(EXERCISE GOAL):
Retype the data below without altering anything.

"""

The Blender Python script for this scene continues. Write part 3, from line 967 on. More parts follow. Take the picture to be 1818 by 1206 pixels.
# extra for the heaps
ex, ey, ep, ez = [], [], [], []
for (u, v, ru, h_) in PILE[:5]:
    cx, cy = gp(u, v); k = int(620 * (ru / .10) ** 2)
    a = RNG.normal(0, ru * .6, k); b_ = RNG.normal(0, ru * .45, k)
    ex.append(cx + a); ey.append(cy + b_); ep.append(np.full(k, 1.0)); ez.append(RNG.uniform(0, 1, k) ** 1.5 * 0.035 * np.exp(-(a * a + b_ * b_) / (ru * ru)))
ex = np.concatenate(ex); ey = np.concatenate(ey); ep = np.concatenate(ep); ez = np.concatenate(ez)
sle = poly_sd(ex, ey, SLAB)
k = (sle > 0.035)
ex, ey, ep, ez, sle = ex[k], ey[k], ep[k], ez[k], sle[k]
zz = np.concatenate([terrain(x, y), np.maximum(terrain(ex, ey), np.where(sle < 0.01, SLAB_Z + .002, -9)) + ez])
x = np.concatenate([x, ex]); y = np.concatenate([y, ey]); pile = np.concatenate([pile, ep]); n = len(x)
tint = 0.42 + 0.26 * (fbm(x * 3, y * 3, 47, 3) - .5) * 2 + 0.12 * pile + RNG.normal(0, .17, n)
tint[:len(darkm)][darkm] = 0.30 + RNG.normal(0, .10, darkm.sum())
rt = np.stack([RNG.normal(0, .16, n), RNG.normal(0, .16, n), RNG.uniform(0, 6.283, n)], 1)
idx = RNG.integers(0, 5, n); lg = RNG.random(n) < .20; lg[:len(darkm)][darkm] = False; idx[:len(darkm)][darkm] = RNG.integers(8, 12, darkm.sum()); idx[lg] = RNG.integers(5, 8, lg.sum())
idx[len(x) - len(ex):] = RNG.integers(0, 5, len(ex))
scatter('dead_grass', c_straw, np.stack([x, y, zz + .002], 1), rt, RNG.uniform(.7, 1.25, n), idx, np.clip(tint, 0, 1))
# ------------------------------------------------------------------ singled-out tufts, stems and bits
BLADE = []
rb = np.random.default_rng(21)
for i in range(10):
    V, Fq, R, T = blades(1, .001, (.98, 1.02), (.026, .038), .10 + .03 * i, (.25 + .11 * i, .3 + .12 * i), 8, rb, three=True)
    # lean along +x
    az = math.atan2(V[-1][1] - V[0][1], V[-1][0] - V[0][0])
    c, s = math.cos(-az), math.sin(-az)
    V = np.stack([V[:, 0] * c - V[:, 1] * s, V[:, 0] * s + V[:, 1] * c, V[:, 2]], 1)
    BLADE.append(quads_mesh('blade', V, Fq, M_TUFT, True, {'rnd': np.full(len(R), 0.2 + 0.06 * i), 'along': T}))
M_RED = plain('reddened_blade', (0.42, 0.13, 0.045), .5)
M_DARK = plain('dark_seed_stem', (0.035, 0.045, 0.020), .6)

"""

(SOLVED EXERCISE):
The Blender Python script for this scene continues. Write part 3, from line 967 on. More parts follow. Take the picture to be 1818 by 1206 pixels.
# extra for the heaps
ex, ey, ep, ez = [], [], [], []
for (u, v, ru, h_) in PILE[:5]:
    cx, cy = gp(u, v); k = int(620 * (ru / .10) ** 2)
    a = RNG.normal(0, ru * .6, k); b_ = RNG.normal(0, ru * .45, k)
    ex.append(cx + a); ey.append(cy + b_); ep.append(np.full(k, 1.0)); ez.append(RNG.uniform(0, 1, k) ** 1.5 * 0.035 * np.exp(-(a * a + b_ * b_) / (ru * ru)))
ex = np.concatenate(ex); ey = np.concatenate(ey); ep = np.concatenate(ep); ez = np.concatenate(ez)
sle = poly_sd(ex, ey, SLAB)
k = (sle > 0.035)
ex, ey, ep, ez, sle = ex[k], ey[k], ep[k], ez[k], sle[k]
zz = np.concatenate([terrain(x, y), np.maximum(terrain(ex, ey), np.where(sle < 0.01, SLAB_Z + .002, -9)) + ez])
x = np.concatenate([x, ex]); y = np.concatenate([y, ey]); pile = np.concatenate([pile, ep]); n = len(x)
tint = 0.42 + 0.26 * (fbm(x * 3, y * 3, 47, 3) - .5) * 2 + 0.12 * pile + RNG.normal(0, .17, n)
tint[:len(darkm)][darkm] = 0.30 + RNG.normal(0, .10, darkm.sum())
rt = np.stack([RNG.normal(0, .16, n), RNG.normal(0, .16, n), RNG.uniform(0, 6.283, n)], 1)
idx = RNG.integers(0, 5, n); lg = RNG.random(n) < .20; lg[:len(darkm)][darkm] = False; idx[:len(darkm)][darkm] = RNG.integers(8, 12, darkm.sum()); idx[lg] = RNG.integers(5, 8, lg.sum())
idx[len(x) - len(ex):] = RNG.integers(0, 5, len(ex))
scatter('dead_grass', c_straw, np.stack([x, y, zz + .002], 1), rt, RNG.uniform(.7, 1.25, n), idx, np.clip(tint, 0, 1))
# ------------------------------------------------------------------ singled-out tufts, stems and bits
BLADE = []
rb = np.random.default_rng(21)
for i in range(10):
    V, Fq, R, T = blades(1, .001, (.98, 1.02), (.026, .038), .10 + .03 * i, (.25 + .11 * i, .3 + .12 * i), 8, rb, three=True)
    # lean along +x
    az = math.atan2(V[-1][1] - V[0][1], V[-1][0] - V[0][0])
    c, s = math.cos(-az), math.sin(-az)
    V = np.stack([V[:, 0] * c - V[:, 1] * s, V[:, 0] * s + V[:, 1] * c, V[:, 2]], 1)
    BLADE.append(quads_mesh('blade', V, Fq, M_TUFT, True, {'rnd': np.full(len(R), 0.2 + 0.06 * i), 'along': T}))
M_RED = plain('reddened_blade', (0.42, 0.13, 0.045), .5)
M_DARK = plain('dark_seed_stem', (0.035, 0.045, 0.020), .6)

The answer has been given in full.